Collected material
********

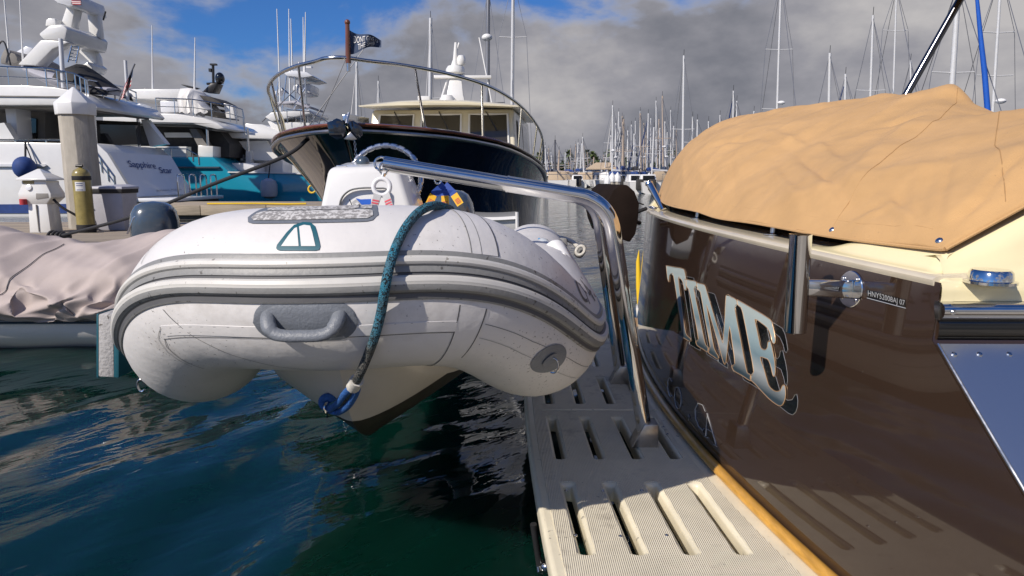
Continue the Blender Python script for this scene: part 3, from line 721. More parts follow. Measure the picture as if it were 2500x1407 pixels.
dv1, tip1, dir1 = davit(2.82, .575, .395, 1.352, -.520, 1.500, 'nearer stainless davit with bent post and arm over the grey dinghy')
dv2, tip2, dir2 = davit(3.72, .61, .455, 1.32, -.40, 1.462, 'farther stainless davit, its arm hidden behind the nearer one')
MB().hexa([(.478, 3.71, 1.16), (.483, 3.71, 1.16), (.483, 3.73, 1.16), (.478, 3.73, 1.16)], [(.40, 3.71, 1.30), (.44, 3.71, 1.28), (.44, 3.73, 1.28), (.40, 3.73, 1.30)]).build('gusset', 'steel', dv2)
# eye loops
def ring_pts(c, ax1, ax2, r, n=24): return [Vec(c) + Vec(ax1) * (r * cos(a)) + Vec(ax2) * (r * sin(a)) for a in np.linspace(0, 2 * pi, n)]
MB().tube(ring_pts(tip1 + Vec((-.012, 0, .0)), (1, 0, 0), (0, .2, 1), .026), .0055, 8, False).build('eye_loop', 'chrome', dv1)
MB().tube(ring_pts(tip2 + Vec((0, 0, -.035)), (1, 0, 0), (0, .2, 1), .016), .004, 8, False).build('eye_loop', 'chrome', dv2)
# ---- brown covered drum beside the far davit
def drum():
    d = thing('covered_drum', 'dark brown half round canvas cover standing beside the far davit post', 'canvas cover', (.66, 4.25, 1.0))
    prof = [(1492, 575), (1480, 545), (1474, 515), (1482, 486), (1494, 464), (1510, 451), (1528, 452), (1546, 468), (1557, 498), (1554, 540), (1548, 572), (1534, 592)]
    P = [at(u + 4, v, 4.0) for u, v in prof]
    g = [[p + Vec((0, 0, 0)) for p in P], [p + Vec((-.06, .55, .0)) for p in P]]
    MB().loft(g, True, True).build('cover', 'canvas_brown', d, bevel=.008)
    MB().tube([at(1552, 494, 4.02), at(1572, 500, 4.02)], .004, 6).build('toggle', 'black_plastic', d)
    a = at(1545, 540, 4.2); MB().tube([a, Vec((.80, 4.3, 1.16))], .014, 8).build('mount', 'black_plastic', d)
drum()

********

Task
Leave out the pictures and reproduce the rest of the listing exactly.

Reply to the exercise
Continue the Blender Python script for this scene: part 3, from line 721. More parts follow. Measure the picture as if it were 2500x1407 pixels.
dv1, tip1, dir1 = davit(2.82, .575, .395, 1.352, -.520, 1.500, 'nearer stainless davit with bent post and arm over the grey dinghy')
dv2, tip2, dir2 = davit(3.72, .61, .455, 1.32, -.40, 1.462, 'farther stainless davit, its arm hidden behind the nearer one')
MB().hexa([(.478, 3.71, 1.16), (.483, 3.71, 1.16), (.483, 3.73, 1.16), (.478, 3.73, 1.16)], [(.40, 3.71, 1.30), (.44, 3.71, 1.28), (.44, 3.73, 1.28), (.40, 3.73, 1.30)]).build('gusset', 'steel', dv2)
# eye loops
def ring_pts(c, ax1, ax2, r, n=24): return [Vec(c) + Vec(ax1) * (r * cos(a)) + Vec(ax2) * (r * sin(a)) for a in np.linspace(0, 2 * pi, n)]
MB().tube(ring_pts(tip1 + Vec((-.012, 0, .0)), (1, 0, 0), (0, .2, 1), .026), .0055, 8, False).build('eye_loop', 'chrome', dv1)
MB().tube(ring_pts(tip2 + Vec((0, 0, -.035)), (1, 0, 0), (0, .2, 1), .016), .004, 8, False).build('eye_loop', 'chrome', dv2)
# ---- brown covered drum beside the far davit
def drum():
    d = thing('covered_drum', 'dark brown half round canvas cover standing beside the far davit post', 'canvas cover', (.66, 4.25, 1.0))
    prof = [(1492, 575), (1480, 545), (1474, 515), (1482, 486), (1494, 464), (1510, 451), (1528, 452), (1546, 468), (1557, 498), (1554, 540), (1548, 572), (1534, 592)]
    P = [at(u + 4, v, 4.0) for u, v in prof]
    g = [[p + Vec((0, 0, 0)) for p in P], [p + Vec((-.06, .55, .0)) for p in P]]
    MB().loft(g, True, True).build('cover', 'canvas_brown', d, bevel=.008)
    MB().tube([at(1552, 494, 4.02), at(1572, 500, 4.02)], .004, 6).build('toggle', 'black_plastic', d)
    a = at(1545, 540, 4.2); MB().tube([a, Vec((.80, 4.3, 1.16))], .014, 8).build('mount', 'black_plastic', d)
drum()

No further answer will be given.